Your turn. I reserve the right to ignore an attempt to move the goalposts.

Yes.

The right loves to talk about using the 2nd Amendment as a way to prevent government tyranny. In practical terms, this means shooting American cops and American soldiers.

And yet, when cops do act brutally toward American citizens, these same people invariably take the side of the police. If black Americans started talking about using the 2nd Amendment to protect themselves against government tyranny (i.e. gunning down brutal cops) they wouldn’t find any allies on the right.

No, I don’t agree that’s it. I believe this is an example of argument post hoc, ergo propter hoc, where you claim that because one event followed another, the first is the cause of the second.

BECAUSE he was white, and BECAUSE he packed heat, that caused him to be a cult hero among the right-wing, you argue.

But that ignores the difference between Bundy’s actions and the actions of a cigar thief.
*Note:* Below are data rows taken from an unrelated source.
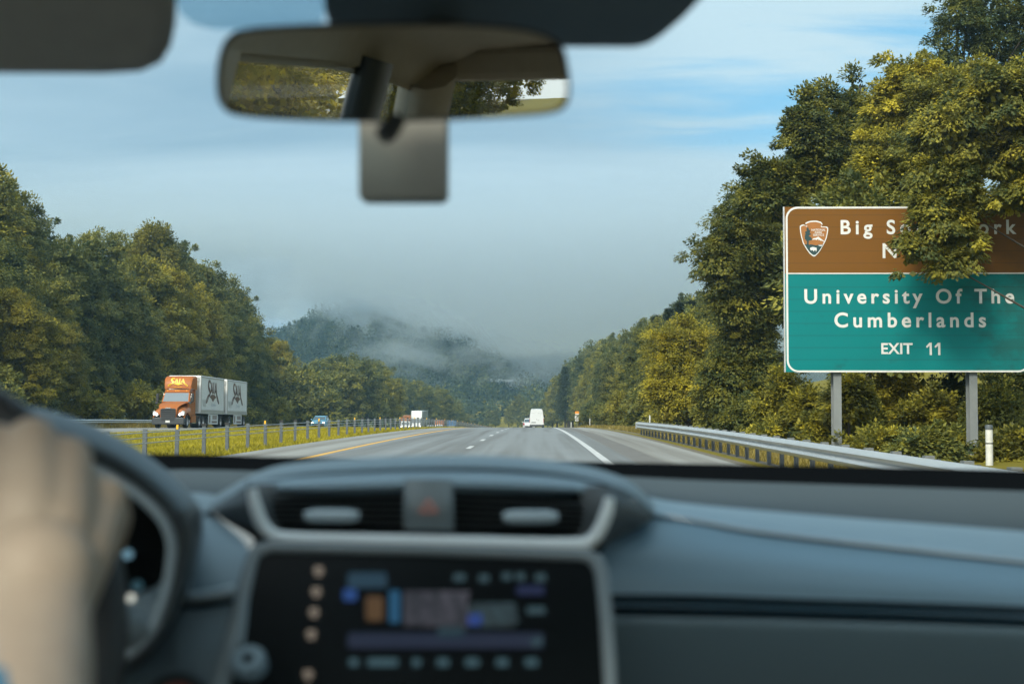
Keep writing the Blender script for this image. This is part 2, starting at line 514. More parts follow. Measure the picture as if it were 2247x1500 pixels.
def trunk_mb(h, rad, tips, r, lean=(0, 0)):
    b = MB()
    top = Vector((lean[0] * h, lean[1] * h, h))
    pts = [Vector((0, 0, -0.4)) + (top * t) + Vector((r.normal(0, 0.012 * h), r.normal(0, 0.012 * h), 0)) * min(1, t * 3) for t in (0, 0.1, 0.25, 0.45, 0.65, 0.85, 1.0)]
    b.tube(pts, [rad * 1.35, rad, rad * 0.9, rad * 0.75, rad * 0.55, rad * 0.33, rad * 0.12], 9)
    for tp in tips:
        tp = Vector(tp)
        t = min(0.85, max(0.18, (tp.z - 0.25 * math.hypot(tp.x, tp.y)) / h * 0.8))
        s_ = Vector((0, 0, -0.4)) + top * t
        mid = s_.lerp(tp, 0.5) + Vector((0, 0, -0.06 * (tp - s_).length))
        b.tube([s_, mid, tp], [rad * 0.38 * (1 - t * 0.5), rad * 0.2, rad * 0.05], 6)
    return b

def make_tree(name, blobs, h, rad, clumps, per, leaf, clump_r, m, seed, limbs=9, **kw):
    """a root Empty with a trunk (limbs and all) and a crown"""
    r = np.random.default_rng(seed)
    v, f, t, c = foliage(blobs, clumps, per, leaf, clump_r, r, **kw)
    root = bpy.data.objects.new(name, None); COL.objects.link(root); root.empty_display_size = 0.3
    pick = c[r.choice(len(c), size=min(limbs, len(c)), replace=False)]
    trunk_mb(h, rad, pick, r).build('trunk', M['bark'], root, smooth=60)
    o = bpy.data.objects.new('crown', tri_mesh('crown', v, f, t, [m])); COL.objects.link(o); o.parent = root
    return root

def broad_blobs(h, w_, r, low=0.12):
    """a broad, uneven crown that begins low down, as at the edge of a wood"""
    bl = [(0, 0, h * 0.40, w_ * 0.82, w_ * 0.82, h * 0.30), (r.normal(0, .1) * w_, r.normal(0, .1) * w_, h * 0.66, w_ * 0.68, w_ * 0.68, h * 0.22),
          (r.normal(0, .15) * w_, r.normal(0, .15) * w_, h * 0.87, w_ * 0.36, w_ * 0.36, h * 0.13)]
    for k in range(9):
        a = k * 2.4 + r.uniform(0, 1)
        z = h * (low + 0.10 + 0.075 * k)
        q = w_ * (0.88 - 0.5 * max(0, z / h - 0.45)) * r.uniform(0.75, 1.05)
        s_ = w_ * r.uniform(0.26, 0.42)
        bl.append((math.cos(a) * q * 0.8, math.sin(a) * q * 0.8, z, s_, s_, s_ * r.uniform(0.8, 1.15)))
    for k in range(4):
        a = r.uniform(0, 6.28)
        bl.append((math.cos(a) * w_ * 0.3, math.sin(a) * w_ * 0.3, h * r.uniform(0.8, 0.95), w_ * 0.2, w_ * 0.2, h * 0.085))
    return bl

def place(root, x, y, z, sc, rz, label=None, cat='tree', group=None):
    root.location = (x, y, z); root.scale = sc; root.rotation_euler = (0, 0, rz)
    return tag(root, label, cat, group)

ORD = 'first second third fourth fifth sixth seventh eighth ninth tenth eleventh twelfth thirteenth fourteenth fifteenth sixteenth seventeenth eighteenth nineteenth twentieth'.split()
ORD += ['twenty-' + o for o in ORD[:9]] + ['thirtieth'] + ['thirty-' + o for o in ORD[:9]] + ['fortieth'] + ['forty-' + o for o in ORD[:9]]

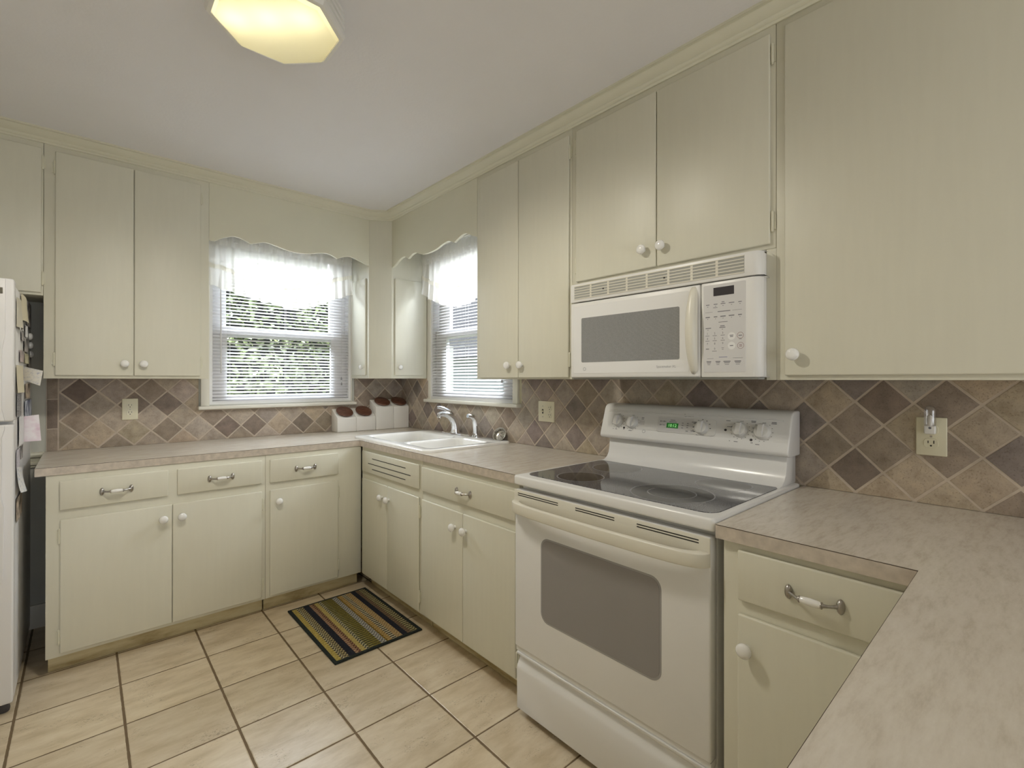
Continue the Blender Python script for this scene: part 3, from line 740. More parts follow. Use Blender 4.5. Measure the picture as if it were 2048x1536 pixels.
# left run, unit with two drawers
t = thing('base_cabinet', 'cream base cabinet with two drawers and two doors, nearest the refrigerator', 'cabinet', (-1.62, -.3, 0))
base_body(t, FB, -2.060, -1.1905, DBF)
for a, b_ in ((-2.0165, -1.629), (-1.593, -1.2095)):
    d_ = front('drawer', t, FB, a, b_, DBF + .0005, DBD, .7225, .8505); pull(d_, FB, -1.824 if a < -1.8 else -1.405, DBD, .784)
for a, b_, kx, hs in ((-2.0145, -1.6135, -1.650, -2.0175), (-1.6115, -1.2095, -1.575, -1.2065)):
    d_ = front('door', t, FB, a, b_, DBF + .0005, DBD, .0975, .6805)
    knob(d_, FB, kx, DBD, .616); hinge(d_, FB, hs, DBF + .006, .17); hinge(d_, FB, hs, DBF + .006, .61)
t = thing('base_cabinet', 'cream base cabinet with one drawer and one door in the corner', 'cabinet', (-.92, -.3, 0))
base_body(t, FB, -1.1895, -.6365, DBF)
d_ = front('drawer', t, FB, -1.1705, -.7865, DBF + .0005, DBD, .7195, .8495); pull(d_, FB, -.979, DBD, .784)
d_ = front('door', t, FB, -1.1695, -.7865, DBF + .0005, DBD, .0945, .6815); knob(d_, FB, -1.127, DBD, .616); hinge(d_, FB, -.7835, DBF + .006, .17); hinge(d_, FB, -.7835, DBF + .006, .61)
# sink base
t = thing('base_cabinet', 'cream sink base cabinet with slotted false drawer front', 'cabinet', (-.3, -1.0, 0))
base_body(t, FR, -1.3715, -.6545, DBF, open_=True)
mb = MB(FR); mb.box(-1.3455, -.6725, DBF + .0005, DBD, .726, .8535, .0045, 3)
fp = link_mesh('false_front', mb, 'cream', t)
mb = MB(FR)
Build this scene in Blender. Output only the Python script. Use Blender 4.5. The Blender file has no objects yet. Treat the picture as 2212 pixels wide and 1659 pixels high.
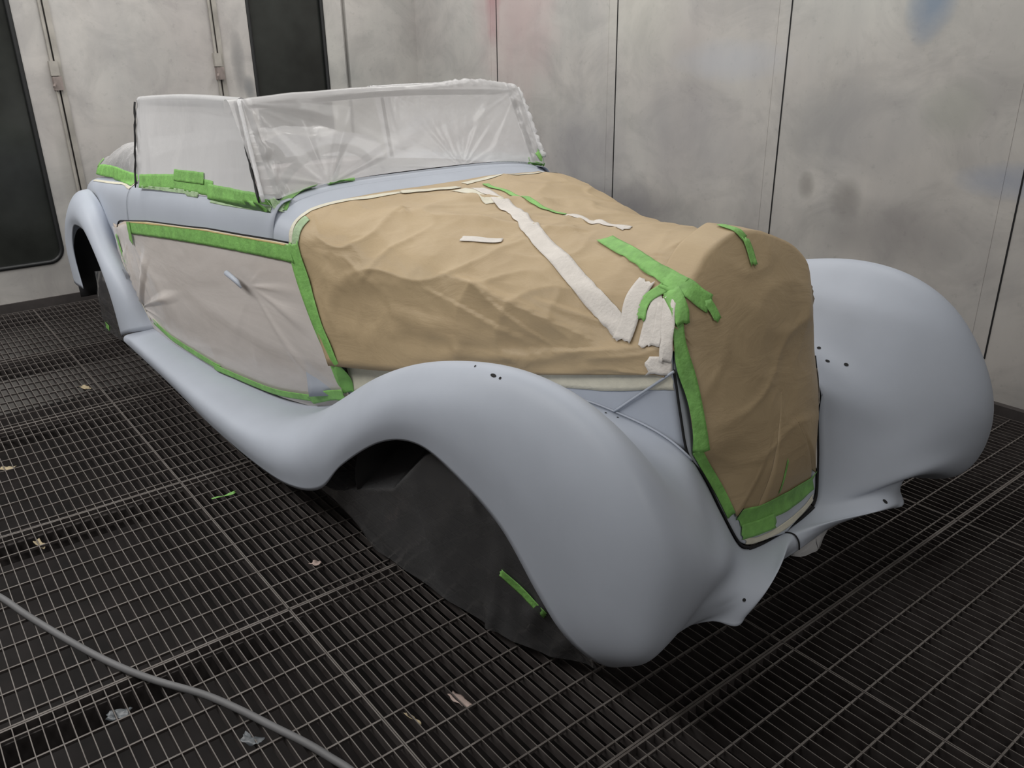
import bpy, bmesh, math, random
import numpy as np
from mathutils import Vector, Matrix, noise
from mathutils.bvhtree import BVHTree

random.seed(7)
scene = bpy.context.scene
COL = scene.collection

# ------------------------------------------------------------------ camera
CAM_H = 1.525
FW = Vector((-0.73286998, 0.566178, -0.37728511))
RT = Vector((0.61625188, 0.78739776, -0.01543982))
UP = Vector((-0.28833176, 0.24381804, 0.92596844))
cam_data = bpy.data.cameras.new('camera')
cam = bpy.data.objects.new('camera', cam_data)
COL.objects.link(cam)
cam.matrix_world = Matrix(((RT.x, UP.x, -FW.x, 0), (RT.y, UP.y, -FW.y, 0), (RT.z, UP.z, -FW.z, CAM_H), (0, 0, 0, 1)))
cam_data.sensor_fit = 'HORIZONTAL'
cam_data.sensor_width = 36.0
cam_data.lens = 1776.37 / 2212 * 36.0
cam_data.clip_start = 0.05
scene.camera = cam

# ------------------------------------------------------------------ light
scene.view_settings.view_transform = 'Standard'
scene.view_settings.look = 'None'
scene.view_settings.gamma = 1.0
scene.view_settings.use_curve_mapping = False
scene.view_settings.exposure = 0.14
world = bpy.data.worlds.new('world')
scene.world = world
world.use_nodes = True
world.node_tree.nodes['Background'].inputs[0].default_value = (0.8, 0.86, 1.0, 1)
world.node_tree.nodes['Background'].inputs[1].default_value = 0.03


def area(name, loc, rot, sx, sy, power, color=(1, 0.985, 0.95)):
    l = bpy.data.lights.new(name, 'AREA')
    l.shape = 'RECTANGLE'
    l.size, l.size_y = sx, sy
    l.energy = power
    l.color = color
    o = bpy.data.objects.new(name, l)
    COL.objects.link(o)
    o.location = loc
    o.rotation_euler = rot
    return o


# ceiling tube boxes along both upper edges and the middle, then two added fills
area('ceiling_lamp_or_fill', (-3.4, -1.0, 2.85), (math.radians(-4), 0, 0), 5.0, 0.8, 118)
area('ceiling_lamp_or_fill', (-3.2, 1.35, 2.85), (0, 0, 0), 5.0, 0.5, 30)
area('ceiling_lamp_or_fill', (-3.4, 2.95, 2.85), (math.radians(14), 0, 0), 5.0, 0.5, 44)
area('ceiling_lamp_or_fill', (1.7, 0.6, 2.85), (0, 0, 0), 0.8, 2.0, 30)  # unseen fill light added to brighten the grille front
area('ceiling_lamp_or_fill', (-5.0, 1.0, 2.85), (0, math.radians(12), 0), 0.6, 3.0, 20)  # unseen fill light added to lift the left wall

# ------------------------------------------------------------------ materials
MATS = {}


def new_mat(name):
    m = bpy.data.materials.new(name)
    m.use_nodes = True
    nt = m.node_tree
    nt.nodes.clear()
    out = nt.nodes.new('ShaderNodeOutputMaterial')
    MATS[name] = m
    return m, nt, out


def nd(nt, kind, **kw):
    n = nt.nodes.new(kind)
    for k, v in kw.items():
        if k.startswith('i_'):
            key = k[2:]
            n.inputs[int(key) if key.isdigit() else key.replace('_', ' ')].default_value = v
        else:
            setattr(n, k, v)
    return n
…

Bundy is not stealing personal property from a store. He’s asserting that the federal government doesn’t even exist, and therefore has no right to demand that he pay grazing fees. It’s much more likely that it’s that stance which has earned him whatever cult hero status he has.

I think a very large part of the problem is the political divisiveness we’re seeing in the US right now. I suspect that many on the Right are seeing the pool party and Trayvon Martin as a “liberal cause”, and are putting themselves on the opposite side- because liberals are always wrong, donchaknow. And they’ve got the entirety of Fox news telling them that they’re right when they choose that side.

Amicus:

Wait. Why is the “thrust of his thesis” supposed to be “all” but the “thrust” of the OP’s thesis isn’t?

The OP says:

Is the “thrust of that thesis” all?

John Mace said:

The “thrust of his thesis” is all?

That’s some flexible thesising.

Which specific part of that link do you contend supports this claim?

Gotta admit I’d never heard of “The Conservative Treehouse”. The “About Us” section of the website is a bit flimsy on details, leading one to wonder if the entire enterprise is a dimwit living out in the woods with a generator and decent Wi-Fi.

In general, pointing at random loonies and saying “See what those Other People are like?” doesn’t resonate with me. I haven’t seen polling, but I suspect that most folks, white/black/other are opposed to biker gangs (which have minority members, and at least one of which involved in the TX incident has substantial Hispanic membership) staging shootouts at shopping malls.

It seems likely that folk react differently to situations involving their own ox.

The questions remain around how we decide which ox is ours I s’pose.